The defendants reported to us that they sold the plaintiff a majority if not all of the three hundred and fifty works of art that their employees packaged for the plaintiff for shipment to the former Soviet republic. The defendants were never paid by the plaintiff for the genuine works of art sold to the former Soviet republic client. However, they were paid by wire from the previously mentioned unknown Cyprus LLC account. Our research located this LLC in Cyprus and found that it was engaged in the formation and sale of foreign shell companies.

During the plaintiff’s deposition, his counsel stated the plaintiff and another individual in the former Soviet republic city formed a joint venture company to purchase and sell artwork and that they obtained funding from the Cyprus LLC. The plaintiff testified he held no interest in the Cyprus LLC and that it owned 93% of his U.S. company. He also testified he was paid 2% to 3% commissions on art sales to his former Soviet republic client.

Defense counsel argued before the Court, that since the Cyprus LLC made all payments and the plaintiff had no financial interest in it, the plaintiff could not establish personal damages. The Court agreed, granted the defendants’ motion for Summary Judgment against the plaintiff, then dismissed the plaintiff’s Complaint.

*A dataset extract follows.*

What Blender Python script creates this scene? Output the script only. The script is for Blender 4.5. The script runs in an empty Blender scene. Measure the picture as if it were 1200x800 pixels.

We surmised the plaintiff’s lawsuits were filed in order to divert the wrath of the president of the former Soviet republic away from himself and toward the defendants. As its investigation progressed, we realized that the Cyprus LLC had refrained from suing the defendants in order to avoid governmental findings of graft and unlawful money laundering, all of which might have resulted in devastating political ramifications for its client in the former Soviet republic.